$I$ is maximal ideal $\implies$ $R/I$ has no proper ideals

Question

I'm reading through a proof in a book on commutative algebra and in the proof it uses the fact that $I$ is a maximal ideal $\implies$ $R/I$ has no proper ideals, by using the correspondence theorem. I'm fairly new to the theory of ideals, so I don't see how the correspondence theorem can be applied to show this. The book doesn't go too much into this, so I'm sorry if this is a very basic concept.
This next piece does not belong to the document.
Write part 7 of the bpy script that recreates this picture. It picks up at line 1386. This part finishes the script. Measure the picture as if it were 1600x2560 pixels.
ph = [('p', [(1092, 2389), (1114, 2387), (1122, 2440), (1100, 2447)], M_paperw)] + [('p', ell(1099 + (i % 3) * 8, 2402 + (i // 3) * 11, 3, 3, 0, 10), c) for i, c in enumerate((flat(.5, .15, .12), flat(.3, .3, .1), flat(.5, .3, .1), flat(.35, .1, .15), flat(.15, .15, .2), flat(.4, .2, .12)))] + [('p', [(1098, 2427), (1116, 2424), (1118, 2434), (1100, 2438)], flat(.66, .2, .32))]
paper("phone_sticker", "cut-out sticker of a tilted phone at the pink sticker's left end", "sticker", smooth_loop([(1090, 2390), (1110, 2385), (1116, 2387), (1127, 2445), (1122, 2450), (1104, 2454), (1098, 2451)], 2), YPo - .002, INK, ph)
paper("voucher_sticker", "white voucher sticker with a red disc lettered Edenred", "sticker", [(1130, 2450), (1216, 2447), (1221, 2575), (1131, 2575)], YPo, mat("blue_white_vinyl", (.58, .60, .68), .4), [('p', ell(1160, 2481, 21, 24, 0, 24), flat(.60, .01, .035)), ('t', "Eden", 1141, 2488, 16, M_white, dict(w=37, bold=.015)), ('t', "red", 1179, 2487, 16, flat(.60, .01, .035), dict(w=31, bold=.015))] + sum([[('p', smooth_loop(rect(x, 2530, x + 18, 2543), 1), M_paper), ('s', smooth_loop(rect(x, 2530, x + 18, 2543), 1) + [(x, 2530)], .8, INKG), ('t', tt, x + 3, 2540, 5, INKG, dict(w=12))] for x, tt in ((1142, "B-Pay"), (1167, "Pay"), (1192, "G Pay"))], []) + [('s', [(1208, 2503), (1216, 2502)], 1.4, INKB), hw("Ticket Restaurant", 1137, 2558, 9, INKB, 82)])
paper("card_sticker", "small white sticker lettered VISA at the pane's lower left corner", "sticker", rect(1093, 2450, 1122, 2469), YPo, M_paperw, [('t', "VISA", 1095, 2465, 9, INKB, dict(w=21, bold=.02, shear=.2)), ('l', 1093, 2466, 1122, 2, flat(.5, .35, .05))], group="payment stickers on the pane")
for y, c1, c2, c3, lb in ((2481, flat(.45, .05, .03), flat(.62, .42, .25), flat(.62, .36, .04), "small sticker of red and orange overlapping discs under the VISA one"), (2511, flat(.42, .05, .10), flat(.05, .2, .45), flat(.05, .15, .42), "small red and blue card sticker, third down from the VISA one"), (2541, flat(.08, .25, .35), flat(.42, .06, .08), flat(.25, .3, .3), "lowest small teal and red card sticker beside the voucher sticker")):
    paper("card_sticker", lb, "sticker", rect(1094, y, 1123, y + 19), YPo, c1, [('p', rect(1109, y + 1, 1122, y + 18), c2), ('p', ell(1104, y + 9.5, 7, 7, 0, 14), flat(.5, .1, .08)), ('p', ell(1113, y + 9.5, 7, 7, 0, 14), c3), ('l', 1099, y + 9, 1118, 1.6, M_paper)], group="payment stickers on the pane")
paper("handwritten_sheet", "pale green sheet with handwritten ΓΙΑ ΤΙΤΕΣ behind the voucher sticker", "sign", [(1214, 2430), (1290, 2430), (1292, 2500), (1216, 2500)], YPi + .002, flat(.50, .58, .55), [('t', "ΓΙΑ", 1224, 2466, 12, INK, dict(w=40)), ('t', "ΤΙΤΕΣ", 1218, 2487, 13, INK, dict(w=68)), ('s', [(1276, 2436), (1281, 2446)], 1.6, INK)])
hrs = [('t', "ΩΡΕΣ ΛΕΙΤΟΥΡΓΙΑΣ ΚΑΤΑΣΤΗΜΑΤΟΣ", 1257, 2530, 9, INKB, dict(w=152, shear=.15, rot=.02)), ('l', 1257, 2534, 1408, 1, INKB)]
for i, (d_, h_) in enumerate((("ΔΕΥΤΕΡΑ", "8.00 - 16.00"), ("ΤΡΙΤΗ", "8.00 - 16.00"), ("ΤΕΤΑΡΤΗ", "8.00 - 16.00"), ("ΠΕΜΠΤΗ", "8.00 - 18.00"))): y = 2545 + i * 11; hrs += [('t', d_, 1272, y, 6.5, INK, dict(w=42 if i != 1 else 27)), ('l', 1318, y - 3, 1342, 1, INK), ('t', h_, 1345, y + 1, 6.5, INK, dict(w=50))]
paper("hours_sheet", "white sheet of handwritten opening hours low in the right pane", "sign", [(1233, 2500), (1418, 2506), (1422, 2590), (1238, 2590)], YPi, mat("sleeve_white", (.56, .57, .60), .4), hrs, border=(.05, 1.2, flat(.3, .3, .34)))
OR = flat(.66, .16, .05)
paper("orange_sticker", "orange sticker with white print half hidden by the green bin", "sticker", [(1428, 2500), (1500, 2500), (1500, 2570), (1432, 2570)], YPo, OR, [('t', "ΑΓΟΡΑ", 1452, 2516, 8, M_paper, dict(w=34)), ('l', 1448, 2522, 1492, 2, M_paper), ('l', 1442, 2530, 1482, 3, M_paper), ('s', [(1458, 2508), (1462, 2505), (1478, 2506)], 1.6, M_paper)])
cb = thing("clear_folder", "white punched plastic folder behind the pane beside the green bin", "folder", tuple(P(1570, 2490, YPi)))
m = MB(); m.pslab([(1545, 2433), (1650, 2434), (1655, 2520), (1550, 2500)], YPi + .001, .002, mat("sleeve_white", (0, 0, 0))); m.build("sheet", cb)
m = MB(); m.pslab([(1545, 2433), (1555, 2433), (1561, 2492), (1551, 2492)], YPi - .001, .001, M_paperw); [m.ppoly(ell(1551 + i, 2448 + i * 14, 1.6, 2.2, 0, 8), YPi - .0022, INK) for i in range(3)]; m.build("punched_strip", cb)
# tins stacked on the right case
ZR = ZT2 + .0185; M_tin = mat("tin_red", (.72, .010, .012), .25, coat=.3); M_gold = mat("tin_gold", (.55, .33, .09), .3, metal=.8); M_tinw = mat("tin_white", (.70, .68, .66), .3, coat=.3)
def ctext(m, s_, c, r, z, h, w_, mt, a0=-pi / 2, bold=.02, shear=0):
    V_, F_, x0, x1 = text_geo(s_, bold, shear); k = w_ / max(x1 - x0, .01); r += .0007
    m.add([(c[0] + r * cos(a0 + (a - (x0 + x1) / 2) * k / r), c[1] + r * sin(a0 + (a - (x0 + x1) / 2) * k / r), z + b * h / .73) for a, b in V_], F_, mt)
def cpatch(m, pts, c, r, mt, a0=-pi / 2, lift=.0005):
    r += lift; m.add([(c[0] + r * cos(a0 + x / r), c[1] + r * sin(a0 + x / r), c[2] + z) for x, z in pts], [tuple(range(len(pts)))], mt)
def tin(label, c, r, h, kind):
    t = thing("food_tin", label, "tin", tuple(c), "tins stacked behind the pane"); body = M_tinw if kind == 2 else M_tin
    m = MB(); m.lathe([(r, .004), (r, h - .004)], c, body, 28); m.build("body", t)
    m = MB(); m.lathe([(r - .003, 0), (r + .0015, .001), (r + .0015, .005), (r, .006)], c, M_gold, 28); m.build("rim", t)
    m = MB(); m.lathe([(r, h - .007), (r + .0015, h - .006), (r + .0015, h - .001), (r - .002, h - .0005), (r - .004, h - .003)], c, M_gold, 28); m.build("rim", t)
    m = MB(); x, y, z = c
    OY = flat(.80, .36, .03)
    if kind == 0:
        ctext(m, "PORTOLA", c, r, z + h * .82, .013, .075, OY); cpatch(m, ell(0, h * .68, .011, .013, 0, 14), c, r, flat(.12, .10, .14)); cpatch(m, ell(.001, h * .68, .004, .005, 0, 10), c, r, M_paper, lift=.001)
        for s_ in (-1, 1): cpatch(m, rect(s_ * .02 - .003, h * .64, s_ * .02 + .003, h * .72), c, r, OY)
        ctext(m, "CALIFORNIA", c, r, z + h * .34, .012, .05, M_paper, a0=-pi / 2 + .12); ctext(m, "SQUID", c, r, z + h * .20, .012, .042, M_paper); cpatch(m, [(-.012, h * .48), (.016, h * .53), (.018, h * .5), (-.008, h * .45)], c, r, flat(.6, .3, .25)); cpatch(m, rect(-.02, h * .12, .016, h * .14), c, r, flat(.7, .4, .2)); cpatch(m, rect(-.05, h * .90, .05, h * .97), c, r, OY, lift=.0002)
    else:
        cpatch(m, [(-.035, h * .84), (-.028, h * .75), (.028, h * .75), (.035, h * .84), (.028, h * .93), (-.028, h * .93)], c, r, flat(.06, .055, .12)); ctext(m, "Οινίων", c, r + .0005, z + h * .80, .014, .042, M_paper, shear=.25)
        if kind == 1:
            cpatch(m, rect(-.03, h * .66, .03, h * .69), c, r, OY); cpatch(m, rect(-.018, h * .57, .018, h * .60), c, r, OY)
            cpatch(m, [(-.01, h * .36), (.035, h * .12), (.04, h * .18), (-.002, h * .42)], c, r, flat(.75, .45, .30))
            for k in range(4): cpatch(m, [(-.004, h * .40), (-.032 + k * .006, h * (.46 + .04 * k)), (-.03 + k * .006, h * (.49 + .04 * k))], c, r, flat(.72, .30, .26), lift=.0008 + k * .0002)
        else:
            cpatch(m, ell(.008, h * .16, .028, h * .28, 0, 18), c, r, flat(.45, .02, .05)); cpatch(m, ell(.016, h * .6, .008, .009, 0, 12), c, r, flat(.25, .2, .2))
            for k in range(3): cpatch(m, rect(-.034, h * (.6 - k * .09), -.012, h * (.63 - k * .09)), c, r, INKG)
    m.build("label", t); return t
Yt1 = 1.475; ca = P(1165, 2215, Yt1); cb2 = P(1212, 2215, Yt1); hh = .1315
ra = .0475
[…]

Also just to confirm, here the book is referring to the quotient group $R/I=\{a+I|a\in R\}$ and not something else I'm unaware of.

Answer 1

Noting $\pi : R \to R/$ the quotient map, the ideals $J$ of $R/I$ are in increasing bijection with the ideals of $R$ containing $I$ via the the inverse image by $\pi$, namely, the map $J\mapsto \pi^{-1}(J)$ whose inverse is $K\mapsto \pi(K)$. As $I$ is maximal, you see that the only ideals of $A$ containing it are $I$ and $R$, which give the zero ideal and $R/I$.

Answer 2

Suppose $a\in R\setminus I$. Since $I$ is maximal, $(a,I)=R$, therefore the ideal $(a,I)+I$ in $R/I$ must be all of $R/I$.